# Material provided start
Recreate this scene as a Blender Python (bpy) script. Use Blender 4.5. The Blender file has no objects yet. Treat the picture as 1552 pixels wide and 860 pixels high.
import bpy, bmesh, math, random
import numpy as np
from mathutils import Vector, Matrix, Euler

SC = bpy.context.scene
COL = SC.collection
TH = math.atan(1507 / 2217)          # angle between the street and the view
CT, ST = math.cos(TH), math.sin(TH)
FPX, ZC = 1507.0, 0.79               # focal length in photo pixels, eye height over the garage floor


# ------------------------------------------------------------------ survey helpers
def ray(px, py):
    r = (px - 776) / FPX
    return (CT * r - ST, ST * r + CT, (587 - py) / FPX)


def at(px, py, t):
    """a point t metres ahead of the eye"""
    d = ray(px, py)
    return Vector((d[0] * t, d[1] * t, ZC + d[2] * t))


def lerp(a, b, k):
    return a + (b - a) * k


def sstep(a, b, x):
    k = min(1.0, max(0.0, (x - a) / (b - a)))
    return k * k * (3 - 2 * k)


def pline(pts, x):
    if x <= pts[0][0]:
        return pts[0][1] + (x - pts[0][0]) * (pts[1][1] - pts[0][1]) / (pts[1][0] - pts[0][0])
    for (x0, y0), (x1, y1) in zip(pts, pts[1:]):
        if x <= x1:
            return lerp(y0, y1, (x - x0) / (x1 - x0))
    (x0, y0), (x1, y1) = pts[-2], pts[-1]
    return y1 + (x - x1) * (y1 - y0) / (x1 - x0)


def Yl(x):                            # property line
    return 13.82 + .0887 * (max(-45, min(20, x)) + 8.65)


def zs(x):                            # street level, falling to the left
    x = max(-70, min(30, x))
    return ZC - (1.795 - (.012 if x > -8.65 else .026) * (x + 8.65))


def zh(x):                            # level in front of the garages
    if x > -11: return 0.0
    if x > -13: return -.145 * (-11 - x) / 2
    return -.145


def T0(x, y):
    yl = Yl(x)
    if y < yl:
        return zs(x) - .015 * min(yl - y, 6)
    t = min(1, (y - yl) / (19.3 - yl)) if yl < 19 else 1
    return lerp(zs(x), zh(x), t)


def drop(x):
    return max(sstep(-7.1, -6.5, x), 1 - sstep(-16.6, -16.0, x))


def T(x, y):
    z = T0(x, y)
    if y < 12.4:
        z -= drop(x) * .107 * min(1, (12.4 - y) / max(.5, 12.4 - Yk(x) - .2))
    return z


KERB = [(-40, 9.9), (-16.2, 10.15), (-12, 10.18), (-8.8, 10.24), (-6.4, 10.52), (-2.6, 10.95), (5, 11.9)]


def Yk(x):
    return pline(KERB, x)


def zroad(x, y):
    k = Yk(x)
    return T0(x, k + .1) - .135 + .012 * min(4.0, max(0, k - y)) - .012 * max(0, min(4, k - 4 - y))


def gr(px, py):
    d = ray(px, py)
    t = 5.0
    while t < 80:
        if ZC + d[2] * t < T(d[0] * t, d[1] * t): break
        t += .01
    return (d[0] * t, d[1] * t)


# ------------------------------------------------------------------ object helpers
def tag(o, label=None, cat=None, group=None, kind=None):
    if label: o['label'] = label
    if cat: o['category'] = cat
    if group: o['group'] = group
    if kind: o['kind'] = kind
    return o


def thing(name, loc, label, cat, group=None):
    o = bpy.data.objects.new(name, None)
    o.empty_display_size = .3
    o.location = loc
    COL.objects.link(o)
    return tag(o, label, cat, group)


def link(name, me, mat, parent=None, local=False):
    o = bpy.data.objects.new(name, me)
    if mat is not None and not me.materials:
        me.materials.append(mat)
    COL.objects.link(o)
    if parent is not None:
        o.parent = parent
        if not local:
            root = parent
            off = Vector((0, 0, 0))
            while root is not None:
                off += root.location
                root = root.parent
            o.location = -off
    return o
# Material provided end
- **What the task requires**
Write out every line exactly as it stands.

- **Expected answer**
Recreate this scene as a Blender Python (bpy) script. Use Blender 4.5. The Blender file has no objects yet. Treat the picture as 1552 pixels wide and 860 pixels high.
import bpy, bmesh, math, random
import numpy as np
from mathutils import Vector, Matrix, Euler

SC = bpy.context.scene
COL = SC.collection
TH = math.atan(1507 / 2217)          # angle between the street and the view
CT, ST = math.cos(TH), math.sin(TH)
FPX, ZC = 1507.0, 0.79               # focal length in photo pixels, eye height over the garage floor


# ------------------------------------------------------------------ survey helpers
def ray(px, py):
    r = (px - 776) / FPX
    return (CT * r - ST, ST * r + CT, (587 - py) / FPX)


def at(px, py, t):
    """a point t metres ahead of the eye"""
    d = ray(px, py)
    return Vector((d[0] * t, d[1] * t, ZC + d[2] * t))


def lerp(a, b, k):
    return a + (b - a) * k


def sstep(a, b, x):
    k = min(1.0, max(0.0, (x - a) / (b - a)))
    return k * k * (3 - 2 * k)


def pline(pts, x):
    if x <= pts[0][0]:
        return pts[0][1] + (x - pts[0][0]) * (pts[1][1] - pts[0][1]) / (pts[1][0] - pts[0][0])
    for (x0, y0), (x1, y1) in zip(pts, pts[1:]):
        if x <= x1:
            return lerp(y0, y1, (x - x0) / (x1 - x0))
    (x0, y0), (x1, y1) = pts[-2], pts[-1]
    return y1 + (x - x1) * (y1 - y0) / (x1 - x0)


def Yl(x):                            # property line
    return 13.82 + .0887 * (max(-45, min(20, x)) + 8.65)


def zs(x):                            # street level, falling to the left
    x = max(-70, min(30, x))
    return ZC - (1.795 - (.012 if x > -8.65 else .026) * (x + 8.65))


def zh(x):                            # level in front of the garages
    if x > -11: return 0.0
    if x > -13: return -.145 * (-11 - x) / 2
    return -.145


def T0(x, y):
    yl = Yl(x)
    if y < yl:
        return zs(x) - .015 * min(yl - y, 6)
    t = min(1, (y - yl) / (19.3 - yl)) if yl < 19 else 1
    return lerp(zs(x), zh(x), t)


def drop(x):
    return max(sstep(-7.1, -6.5, x), 1 - sstep(-16.6, -16.0, x))


def T(x, y):
    z = T0(x, y)
    if y < 12.4:
        z -= drop(x) * .107 * min(1, (12.4 - y) / max(.5, 12.4 - Yk(x) - .2))
    return z


KERB = [(-40, 9.9), (-16.2, 10.15), (-12, 10.18), (-8.8, 10.24), (-6.4, 10.52), (-2.6, 10.95), (5, 11.9)]


def Yk(x):
    return pline(KERB, x)


def zroad(x, y):
    k = Yk(x)
    return T0(x, k + .1) - .135 + .012 * min(4.0, max(0, k - y)) - .012 * max(0, min(4, k - 4 - y))


def gr(px, py):
    d = ray(px, py)
    t = 5.0
    while t < 80:
        if ZC + d[2] * t < T(d[0] * t, d[1] * t): break
        t += .01
    return (d[0] * t, d[1] * t)


# ------------------------------------------------------------------ object helpers
def tag(o, label=None, cat=None, group=None, kind=None):
    if label: o['label'] = label
    if cat: o['category'] = cat
    if group: o['group'] = group
    if kind: o['kind'] = kind
    return o


def thing(name, loc, label, cat, group=None):
    o = bpy.data.objects.new(name, None)
    o.empty_display_size = .3
    o.location = loc
    COL.objects.link(o)
    return tag(o, label, cat, group)


def link(name, me, mat, parent=None, local=False):
    o = bpy.data.objects.new(name, me)
    if mat is not None and not me.materials:
        me.materials.append(mat)
    COL.objects.link(o)
    if parent is not None:
        o.parent = parent
        if not local:
            root = parent
            off = Vector((0, 0, 0))
            while root is not None:
                off += root.location
                root = root.parent
            o.location = -off
    return o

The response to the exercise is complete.